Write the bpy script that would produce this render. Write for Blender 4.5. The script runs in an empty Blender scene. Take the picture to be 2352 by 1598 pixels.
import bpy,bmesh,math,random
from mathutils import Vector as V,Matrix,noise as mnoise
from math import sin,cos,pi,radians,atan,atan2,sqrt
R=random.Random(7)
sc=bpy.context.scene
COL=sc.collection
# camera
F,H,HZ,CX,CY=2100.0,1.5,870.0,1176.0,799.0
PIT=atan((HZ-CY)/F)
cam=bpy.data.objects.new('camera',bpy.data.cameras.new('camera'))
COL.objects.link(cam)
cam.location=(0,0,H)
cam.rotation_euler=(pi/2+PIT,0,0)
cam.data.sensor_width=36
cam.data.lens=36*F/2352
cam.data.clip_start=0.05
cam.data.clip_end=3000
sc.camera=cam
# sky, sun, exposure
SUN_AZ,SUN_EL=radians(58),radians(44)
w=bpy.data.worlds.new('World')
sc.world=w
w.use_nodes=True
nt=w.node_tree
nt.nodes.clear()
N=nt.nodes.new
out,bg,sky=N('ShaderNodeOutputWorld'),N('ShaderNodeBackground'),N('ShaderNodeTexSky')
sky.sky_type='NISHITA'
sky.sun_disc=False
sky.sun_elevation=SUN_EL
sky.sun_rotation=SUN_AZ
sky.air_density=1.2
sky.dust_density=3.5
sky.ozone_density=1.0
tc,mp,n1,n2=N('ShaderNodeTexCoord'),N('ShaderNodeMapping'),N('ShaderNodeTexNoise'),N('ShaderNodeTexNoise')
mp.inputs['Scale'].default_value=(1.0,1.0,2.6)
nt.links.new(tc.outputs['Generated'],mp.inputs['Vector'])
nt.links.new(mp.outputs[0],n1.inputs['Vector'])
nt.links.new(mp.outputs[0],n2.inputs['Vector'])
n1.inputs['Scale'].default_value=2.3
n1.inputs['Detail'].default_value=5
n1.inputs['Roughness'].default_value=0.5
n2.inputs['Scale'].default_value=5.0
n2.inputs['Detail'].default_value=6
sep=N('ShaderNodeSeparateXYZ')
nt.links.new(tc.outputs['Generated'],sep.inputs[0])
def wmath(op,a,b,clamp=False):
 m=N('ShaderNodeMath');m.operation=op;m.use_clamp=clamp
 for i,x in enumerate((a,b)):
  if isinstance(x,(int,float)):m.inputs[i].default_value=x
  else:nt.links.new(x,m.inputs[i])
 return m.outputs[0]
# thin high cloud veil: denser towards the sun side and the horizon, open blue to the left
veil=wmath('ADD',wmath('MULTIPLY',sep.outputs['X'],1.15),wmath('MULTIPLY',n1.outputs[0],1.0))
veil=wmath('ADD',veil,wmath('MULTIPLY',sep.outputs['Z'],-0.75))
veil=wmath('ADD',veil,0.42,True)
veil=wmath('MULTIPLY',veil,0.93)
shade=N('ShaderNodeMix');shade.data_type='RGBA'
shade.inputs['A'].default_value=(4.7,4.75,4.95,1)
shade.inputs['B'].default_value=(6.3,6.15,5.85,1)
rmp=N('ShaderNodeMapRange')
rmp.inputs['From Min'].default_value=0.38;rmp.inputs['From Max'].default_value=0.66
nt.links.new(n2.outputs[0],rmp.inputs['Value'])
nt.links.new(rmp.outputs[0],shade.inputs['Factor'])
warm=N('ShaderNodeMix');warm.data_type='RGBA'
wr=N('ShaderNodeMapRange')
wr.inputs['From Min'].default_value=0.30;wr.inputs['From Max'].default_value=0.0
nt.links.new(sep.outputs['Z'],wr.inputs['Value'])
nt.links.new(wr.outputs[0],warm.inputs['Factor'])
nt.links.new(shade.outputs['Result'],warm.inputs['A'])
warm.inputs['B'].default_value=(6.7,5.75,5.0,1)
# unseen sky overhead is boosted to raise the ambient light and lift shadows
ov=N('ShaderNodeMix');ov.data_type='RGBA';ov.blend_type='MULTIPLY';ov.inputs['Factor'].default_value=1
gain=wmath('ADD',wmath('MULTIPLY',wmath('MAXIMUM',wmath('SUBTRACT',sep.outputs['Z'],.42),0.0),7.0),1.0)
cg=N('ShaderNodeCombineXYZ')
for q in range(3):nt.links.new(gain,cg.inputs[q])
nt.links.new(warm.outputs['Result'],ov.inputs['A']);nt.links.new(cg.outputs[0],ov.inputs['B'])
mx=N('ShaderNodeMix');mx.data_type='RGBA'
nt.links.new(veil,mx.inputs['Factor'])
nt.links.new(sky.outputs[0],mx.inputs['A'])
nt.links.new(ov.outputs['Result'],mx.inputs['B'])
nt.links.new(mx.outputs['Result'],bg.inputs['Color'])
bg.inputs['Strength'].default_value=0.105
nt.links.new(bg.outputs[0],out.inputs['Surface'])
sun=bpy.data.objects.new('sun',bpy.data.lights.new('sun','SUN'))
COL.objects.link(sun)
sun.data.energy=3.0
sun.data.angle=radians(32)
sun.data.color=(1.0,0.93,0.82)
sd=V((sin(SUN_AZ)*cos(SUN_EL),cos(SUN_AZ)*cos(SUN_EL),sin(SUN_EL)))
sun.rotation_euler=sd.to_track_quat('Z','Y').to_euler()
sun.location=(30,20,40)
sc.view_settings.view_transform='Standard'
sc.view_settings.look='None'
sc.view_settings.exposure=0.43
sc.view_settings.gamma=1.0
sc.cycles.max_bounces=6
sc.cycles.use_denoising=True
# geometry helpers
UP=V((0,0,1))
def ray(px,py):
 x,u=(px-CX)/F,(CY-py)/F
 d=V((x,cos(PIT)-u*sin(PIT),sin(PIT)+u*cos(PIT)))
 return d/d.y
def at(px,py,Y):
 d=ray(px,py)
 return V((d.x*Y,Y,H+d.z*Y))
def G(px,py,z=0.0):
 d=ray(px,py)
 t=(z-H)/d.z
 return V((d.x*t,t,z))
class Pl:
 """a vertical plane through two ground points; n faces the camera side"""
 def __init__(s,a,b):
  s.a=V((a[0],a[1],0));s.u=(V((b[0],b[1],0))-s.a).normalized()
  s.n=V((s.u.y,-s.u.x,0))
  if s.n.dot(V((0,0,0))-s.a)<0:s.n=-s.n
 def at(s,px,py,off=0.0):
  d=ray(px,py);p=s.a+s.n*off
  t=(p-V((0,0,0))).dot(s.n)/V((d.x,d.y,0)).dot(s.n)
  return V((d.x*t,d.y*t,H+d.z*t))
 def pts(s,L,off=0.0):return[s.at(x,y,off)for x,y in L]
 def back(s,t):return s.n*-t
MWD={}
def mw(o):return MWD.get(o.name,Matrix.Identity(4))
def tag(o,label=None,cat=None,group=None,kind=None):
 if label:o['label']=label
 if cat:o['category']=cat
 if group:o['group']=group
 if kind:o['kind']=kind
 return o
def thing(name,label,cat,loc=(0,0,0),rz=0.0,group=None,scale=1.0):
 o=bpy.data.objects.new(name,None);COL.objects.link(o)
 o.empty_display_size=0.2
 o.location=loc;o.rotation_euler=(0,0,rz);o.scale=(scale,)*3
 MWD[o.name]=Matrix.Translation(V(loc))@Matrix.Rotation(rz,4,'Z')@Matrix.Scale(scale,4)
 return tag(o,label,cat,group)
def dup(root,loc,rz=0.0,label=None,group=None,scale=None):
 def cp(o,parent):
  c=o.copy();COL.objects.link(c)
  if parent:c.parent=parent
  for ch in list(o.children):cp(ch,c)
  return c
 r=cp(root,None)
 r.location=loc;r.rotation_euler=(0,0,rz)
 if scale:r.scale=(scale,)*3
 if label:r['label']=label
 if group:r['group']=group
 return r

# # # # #

_GIVEN TASK:_
Every line above should be retyped exactly as given.

_EXERCISE SOLUTION:_
Write the bpy script that would produce this render. Write for Blender 4.5. The script runs in an empty Blender scene. Take the picture to be 2352 by 1598 pixels.
import bpy,bmesh,math,random
from mathutils import Vector as V,Matrix,noise as mnoise
from math import sin,cos,pi,radians,atan,atan2,sqrt
R=random.Random(7)
sc=bpy.context.scene
COL=sc.collection
# camera
F,H,HZ,CX,CY=2100.0,1.5,870.0,1176.0,799.0
PIT=atan((HZ-CY)/F)
cam=bpy.data.objects.new('camera',bpy.data.cameras.new('camera'))
COL.objects.link(cam)
cam.location=(0,0,H)
cam.rotation_euler=(pi/2+PIT,0,0)
cam.data.sensor_width=36
cam.data.lens=36*F/2352
cam.data.clip_start=0.05
cam.data.clip_end=3000
sc.camera=cam
# sky, sun, exposure
SUN_AZ,SUN_EL=radians(58),radians(44)
w=bpy.data.worlds.new('World')
sc.world=w
w.use_nodes=True
nt=w.node_tree
nt.nodes.clear()
N=nt.nodes.new
out,bg,sky=N('ShaderNodeOutputWorld'),N('ShaderNodeBackground'),N('ShaderNodeTexSky')
sky.sky_type='NISHITA'
sky.sun_disc=False
sky.sun_elevation=SUN_EL
sky.sun_rotation=SUN_AZ
sky.air_density=1.2
sky.dust_density=3.5
sky.ozone_density=1.0
tc,mp,n1,n2=N('ShaderNodeTexCoord'),N('ShaderNodeMapping'),N('ShaderNodeTexNoise'),N('ShaderNodeTexNoise')
mp.inputs['Scale'].default_value=(1.0,1.0,2.6)
nt.links.new(tc.outputs['Generated'],mp.inputs['Vector'])
nt.links.new(mp.outputs[0],n1.inputs['Vector'])
nt.links.new(mp.outputs[0],n2.inputs['Vector'])
n1.inputs['Scale'].default_value=2.3
n1.inputs['Detail'].default_value=5
n1.inputs['Roughness'].default_value=0.5
n2.inputs['Scale'].default_value=5.0
n2.inputs['Detail'].default_value=6
sep=N('ShaderNodeSeparateXYZ')
nt.links.new(tc.outputs['Generated'],sep.inputs[0])
def wmath(op,a,b,clamp=False):
 m=N('ShaderNodeMath');m.operation=op;m.use_clamp=clamp
 for i,x in enumerate((a,b)):
  if isinstance(x,(int,float)):m.inputs[i].default_value=x
  else:nt.links.new(x,m.inputs[i])
 return m.outputs[0]
# thin high cloud veil: denser towards the sun side and the horizon, open blue to the left
veil=wmath('ADD',wmath('MULTIPLY',sep.outputs['X'],1.15),wmath('MULTIPLY',n1.outputs[0],1.0))
veil=wmath('ADD',veil,wmath('MULTIPLY',sep.outputs['Z'],-0.75))
veil=wmath('ADD',veil,0.42,True)
veil=wmath('MULTIPLY',veil,0.93)
shade=N('ShaderNodeMix');shade.data_type='RGBA'
shade.inputs['A'].default_value=(4.7,4.75,4.95,1)
shade.inputs['B'].default_value=(6.3,6.15,5.85,1)
rmp=N('ShaderNodeMapRange')
rmp.inputs['From Min'].default_value=0.38;rmp.inputs['From Max'].default_value=0.66
nt.links.new(n2.outputs[0],rmp.inputs['Value'])
nt.links.new(rmp.outputs[0],shade.inputs['Factor'])
warm=N('ShaderNodeMix');warm.data_type='RGBA'
wr=N('ShaderNodeMapRange')
wr.inputs['From Min'].default_value=0.30;wr.inputs['From Max'].default_value=0.0
nt.links.new(sep.outputs['Z'],wr.inputs['Value'])
nt.links.new(wr.outputs[0],warm.inputs['Factor'])
nt.links.new(shade.outputs['Result'],warm.inputs['A'])
warm.inputs['B'].default_value=(6.7,5.75,5.0,1)
# unseen sky overhead is boosted to raise the ambient light and lift shadows
ov=N('ShaderNodeMix');ov.data_type='RGBA';ov.blend_type='MULTIPLY';ov.inputs['Factor'].default_value=1
gain=wmath('ADD',wmath('MULTIPLY',wmath('MAXIMUM',wmath('SUBTRACT',sep.outputs['Z'],.42),0.0),7.0),1.0)
cg=N('ShaderNodeCombineXYZ')
for q in range(3):nt.links.new(gain,cg.inputs[q])
nt.links.new(warm.outputs['Result'],ov.inputs['A']);nt.links.new(cg.outputs[0],ov.inputs['B'])
mx=N('ShaderNodeMix');mx.data_type='RGBA'
nt.links.new(veil,mx.inputs['Factor'])
nt.links.new(sky.outputs[0],mx.inputs['A'])
nt.links.new(ov.outputs['Result'],mx.inputs['B'])
nt.links.new(mx.outputs['Result'],bg.inputs['Color'])
bg.inputs['Strength'].default_value=0.105
nt.links.new(bg.outputs[0],out.inputs['Surface'])
sun=bpy.data.objects.new('sun',bpy.data.lights.new('sun','SUN'))
COL.objects.link(sun)
sun.data.energy=3.0
sun.data.angle=radians(32)
sun.data.color=(1.0,0.93,0.82)
sd=V((sin(SUN_AZ)*cos(SUN_EL),cos(SUN_AZ)*cos(SUN_EL),sin(SUN_EL)))
sun.rotation_euler=sd.to_track_quat('Z','Y').to_euler()
sun.location=(30,20,40)
sc.view_settings.view_transform='Standard'
sc.view_settings.look='None'
sc.view_settings.exposure=0.43
sc.view_settings.gamma=1.0
sc.cycles.max_bounces=6
sc.cycles.use_denoising=True
# geometry helpers
UP=V((0,0,1))
def ray(px,py):
 x,u=(px-CX)/F,(CY-py)/F
 d=V((x,cos(PIT)-u*sin(PIT),sin(PIT)+u*cos(PIT)))
 return d/d.y
def at(px,py,Y):
 d=ray(px,py)
 return V((d.x*Y,Y,H+d.z*Y))
def G(px,py,z=0.0):
 d=ray(px,py)
 t=(z-H)/d.z
 return V((d.x*t,t,z))
class Pl:
 """a vertical plane through two ground points; n faces the camera side"""
 def __init__(s,a,b):
  s.a=V((a[0],a[1],0));s.u=(V((b[0],b[1],0))-s.a).normalized()
  s.n=V((s.u.y,-s.u.x,0))
  if s.n.dot(V((0,0,0))-s.a)<0:s.n=-s.n
 def at(s,px,py,off=0.0):
  d=ray(px,py);p=s.a+s.n*off
  t=(p-V((0,0,0))).dot(s.n)/V((d.x,d.y,0)).dot(s.n)
  return V((d.x*t,d.y*t,H+d.z*t))
 def pts(s,L,off=0.0):return[s.at(x,y,off)for x,y in L]
 def back(s,t):return s.n*-t
MWD={}
def mw(o):return MWD.get(o.name,Matrix.Identity(4))
def tag(o,label=None,cat=None,group=None,kind=None):
 if label:o['label']=label
 if cat:o['category']=cat
 if group:o['group']=group
 if kind:o['kind']=kind
 return o
def thing(name,label,cat,loc=(0,0,0),rz=0.0,group=None,scale=1.0):
 o=bpy.data.objects.new(name,None);COL.objects.link(o)
 o.empty_display_size=0.2
 o.location=loc;o.rotation_euler=(0,0,rz);o.scale=(scale,)*3
 MWD[o.name]=Matrix.Translation(V(loc))@Matrix.Rotation(rz,4,'Z')@Matrix.Scale(scale,4)
 return tag(o,label,cat,group)
def dup(root,loc,rz=0.0,label=None,group=None,scale=None):
 def cp(o,parent):
  c=o.copy();COL.objects.link(c)
  if parent:c.parent=parent
  for ch in list(o.children):cp(ch,c)
  return c
 r=cp(root,None)
 r.location=loc;r.rotation_euler=(0,0,rz)
 if scale:r.scale=(scale,)*3
 if label:r['label']=label
 if group:r['group']=group
 return r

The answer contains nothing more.